The charter jet, flying from from Atlantic City, N.J., to Owatonna, a town of 25,000, went down in a cornfield northwest of Degner Regional Airport, scattering debris, Ringhofer said. The wreckage was not visible to reporters because tall corn obscured the crash site.

Atlantic City Mayor Scott Evans said those on board included two high-ranking executives from Revel Entertainment, which is building a $2 billion hotel-casino project in Atlantic City, and several employees of Tishman Construction, which is working on the project. He didn’t know their identities but said Revel chief executive Kevin DeSanctis was not on board.

Bud Perrone, a spokesman for Tishman, identified one of the victims as Karen Sandland, a project manager on the Revel project who worked out of Tishman’s Newark, N.J., office. Lauren Avellino Turton, a spokeswoman for Revel, confirmed that several company employees were killed in the crash, although she didn’t identify them or say how many were on board.

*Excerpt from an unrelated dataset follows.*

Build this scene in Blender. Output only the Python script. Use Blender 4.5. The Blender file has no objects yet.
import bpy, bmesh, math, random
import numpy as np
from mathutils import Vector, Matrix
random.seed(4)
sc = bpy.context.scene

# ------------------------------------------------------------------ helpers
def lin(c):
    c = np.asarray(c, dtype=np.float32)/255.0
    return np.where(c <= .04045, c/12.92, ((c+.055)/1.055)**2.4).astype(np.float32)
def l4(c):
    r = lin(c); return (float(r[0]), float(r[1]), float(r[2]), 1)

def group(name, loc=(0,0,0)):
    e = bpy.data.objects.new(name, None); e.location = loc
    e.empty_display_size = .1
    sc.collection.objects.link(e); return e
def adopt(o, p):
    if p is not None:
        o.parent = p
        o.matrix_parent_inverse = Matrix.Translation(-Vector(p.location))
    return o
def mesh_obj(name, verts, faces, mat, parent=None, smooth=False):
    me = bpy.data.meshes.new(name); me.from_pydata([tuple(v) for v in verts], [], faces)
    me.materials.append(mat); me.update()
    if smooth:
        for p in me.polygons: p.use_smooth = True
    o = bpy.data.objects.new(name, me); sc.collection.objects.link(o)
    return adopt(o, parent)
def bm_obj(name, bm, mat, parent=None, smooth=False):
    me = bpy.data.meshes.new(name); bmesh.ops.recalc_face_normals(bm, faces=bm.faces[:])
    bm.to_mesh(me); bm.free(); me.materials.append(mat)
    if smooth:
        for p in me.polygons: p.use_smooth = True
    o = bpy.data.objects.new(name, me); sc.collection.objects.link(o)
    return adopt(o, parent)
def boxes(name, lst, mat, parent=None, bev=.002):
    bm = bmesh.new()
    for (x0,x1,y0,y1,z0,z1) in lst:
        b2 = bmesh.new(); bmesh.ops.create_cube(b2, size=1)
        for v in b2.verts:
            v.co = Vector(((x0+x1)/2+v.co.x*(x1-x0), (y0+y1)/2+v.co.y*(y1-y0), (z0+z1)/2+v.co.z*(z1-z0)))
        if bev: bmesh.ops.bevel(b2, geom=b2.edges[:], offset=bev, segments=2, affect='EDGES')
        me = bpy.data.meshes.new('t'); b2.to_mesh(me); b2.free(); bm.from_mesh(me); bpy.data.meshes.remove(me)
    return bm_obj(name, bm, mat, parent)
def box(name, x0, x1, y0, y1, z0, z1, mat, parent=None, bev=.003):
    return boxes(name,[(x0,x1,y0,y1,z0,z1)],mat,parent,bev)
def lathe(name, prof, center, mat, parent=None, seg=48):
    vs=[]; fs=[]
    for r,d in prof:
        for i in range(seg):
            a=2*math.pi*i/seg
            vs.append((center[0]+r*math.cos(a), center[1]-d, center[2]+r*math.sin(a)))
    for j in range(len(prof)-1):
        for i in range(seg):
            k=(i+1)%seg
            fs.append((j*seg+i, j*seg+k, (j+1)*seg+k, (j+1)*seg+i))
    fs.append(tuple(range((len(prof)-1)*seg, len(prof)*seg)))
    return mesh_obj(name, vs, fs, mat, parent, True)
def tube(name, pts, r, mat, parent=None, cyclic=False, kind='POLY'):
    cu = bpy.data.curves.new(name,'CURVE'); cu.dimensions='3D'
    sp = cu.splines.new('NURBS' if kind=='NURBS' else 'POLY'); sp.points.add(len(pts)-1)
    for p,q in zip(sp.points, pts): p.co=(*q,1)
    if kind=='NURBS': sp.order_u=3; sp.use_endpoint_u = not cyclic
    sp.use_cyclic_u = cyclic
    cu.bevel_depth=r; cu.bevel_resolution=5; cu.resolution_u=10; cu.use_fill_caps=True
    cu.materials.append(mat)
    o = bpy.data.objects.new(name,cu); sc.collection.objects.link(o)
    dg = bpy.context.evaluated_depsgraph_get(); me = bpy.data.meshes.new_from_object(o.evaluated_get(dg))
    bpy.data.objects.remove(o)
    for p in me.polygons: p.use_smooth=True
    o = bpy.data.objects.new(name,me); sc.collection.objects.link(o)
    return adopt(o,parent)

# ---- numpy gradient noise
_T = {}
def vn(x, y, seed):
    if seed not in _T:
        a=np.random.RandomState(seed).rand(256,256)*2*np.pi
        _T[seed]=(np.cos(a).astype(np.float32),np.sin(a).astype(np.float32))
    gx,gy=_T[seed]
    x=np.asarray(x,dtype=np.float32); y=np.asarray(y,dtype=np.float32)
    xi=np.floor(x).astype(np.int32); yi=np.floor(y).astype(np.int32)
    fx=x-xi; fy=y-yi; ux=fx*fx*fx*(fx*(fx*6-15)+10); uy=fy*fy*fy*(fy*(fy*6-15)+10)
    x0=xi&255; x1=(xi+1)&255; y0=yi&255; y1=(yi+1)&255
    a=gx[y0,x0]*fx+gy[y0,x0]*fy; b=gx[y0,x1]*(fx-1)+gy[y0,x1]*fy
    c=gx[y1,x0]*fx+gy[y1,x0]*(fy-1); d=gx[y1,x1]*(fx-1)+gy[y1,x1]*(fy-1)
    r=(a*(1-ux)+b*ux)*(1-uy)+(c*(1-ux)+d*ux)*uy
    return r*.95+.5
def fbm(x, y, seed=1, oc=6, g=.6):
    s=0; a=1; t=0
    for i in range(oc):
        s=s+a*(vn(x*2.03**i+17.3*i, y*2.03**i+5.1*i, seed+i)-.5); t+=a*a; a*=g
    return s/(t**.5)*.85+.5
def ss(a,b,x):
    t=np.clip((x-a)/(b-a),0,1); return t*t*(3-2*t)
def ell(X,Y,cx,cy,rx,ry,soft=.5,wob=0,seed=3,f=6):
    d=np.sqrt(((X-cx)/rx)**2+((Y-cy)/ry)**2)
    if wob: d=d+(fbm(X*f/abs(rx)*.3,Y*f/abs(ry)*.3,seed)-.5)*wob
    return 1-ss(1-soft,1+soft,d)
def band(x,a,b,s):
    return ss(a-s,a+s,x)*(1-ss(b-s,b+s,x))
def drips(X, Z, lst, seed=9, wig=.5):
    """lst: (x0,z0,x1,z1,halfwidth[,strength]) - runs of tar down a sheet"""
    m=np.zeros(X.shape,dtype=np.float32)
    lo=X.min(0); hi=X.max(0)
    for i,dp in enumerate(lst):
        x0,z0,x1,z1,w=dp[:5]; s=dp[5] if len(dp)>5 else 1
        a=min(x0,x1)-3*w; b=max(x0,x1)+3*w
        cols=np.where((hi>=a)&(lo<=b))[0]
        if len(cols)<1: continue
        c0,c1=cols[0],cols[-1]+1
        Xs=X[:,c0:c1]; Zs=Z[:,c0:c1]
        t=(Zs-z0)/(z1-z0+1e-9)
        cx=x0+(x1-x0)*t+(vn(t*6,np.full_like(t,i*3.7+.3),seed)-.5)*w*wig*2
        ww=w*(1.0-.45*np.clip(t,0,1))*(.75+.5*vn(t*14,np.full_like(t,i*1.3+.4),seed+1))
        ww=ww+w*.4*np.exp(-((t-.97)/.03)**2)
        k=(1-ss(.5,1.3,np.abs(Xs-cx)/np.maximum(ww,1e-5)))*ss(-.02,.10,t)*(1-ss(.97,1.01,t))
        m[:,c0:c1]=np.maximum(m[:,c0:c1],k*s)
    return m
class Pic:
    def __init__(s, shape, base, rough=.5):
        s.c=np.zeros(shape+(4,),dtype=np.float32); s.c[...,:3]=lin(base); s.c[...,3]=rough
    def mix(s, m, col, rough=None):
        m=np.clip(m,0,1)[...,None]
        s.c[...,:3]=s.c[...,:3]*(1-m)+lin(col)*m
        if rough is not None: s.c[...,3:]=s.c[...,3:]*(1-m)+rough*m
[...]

Cameron Smith, a mechanic at the airport, said he spoke by radio with the jet’s pilot just minutes before the crash. The pilot was about to land and was asking where he should park for fuel, Smith said.

He ran to the crash scene to see if anyone could be helped but saw only a long skid path and debris that he described as “shredded.”

“There was no fuselage,” he said. “There were just parts.”

An hour before the accident, a 72 mph wind gust was reported in Owatonna, according to the National Weather Service, but Smith said the crash happened after the worst of the storm had passed, with the sky clearing and only light rain.

Don Pyatt, president of a local glass manufacturer, Viracon, confirmed that the passengers were customers from “a couple of different companies” who were coming to the plant to discuss a project in Las Vegas.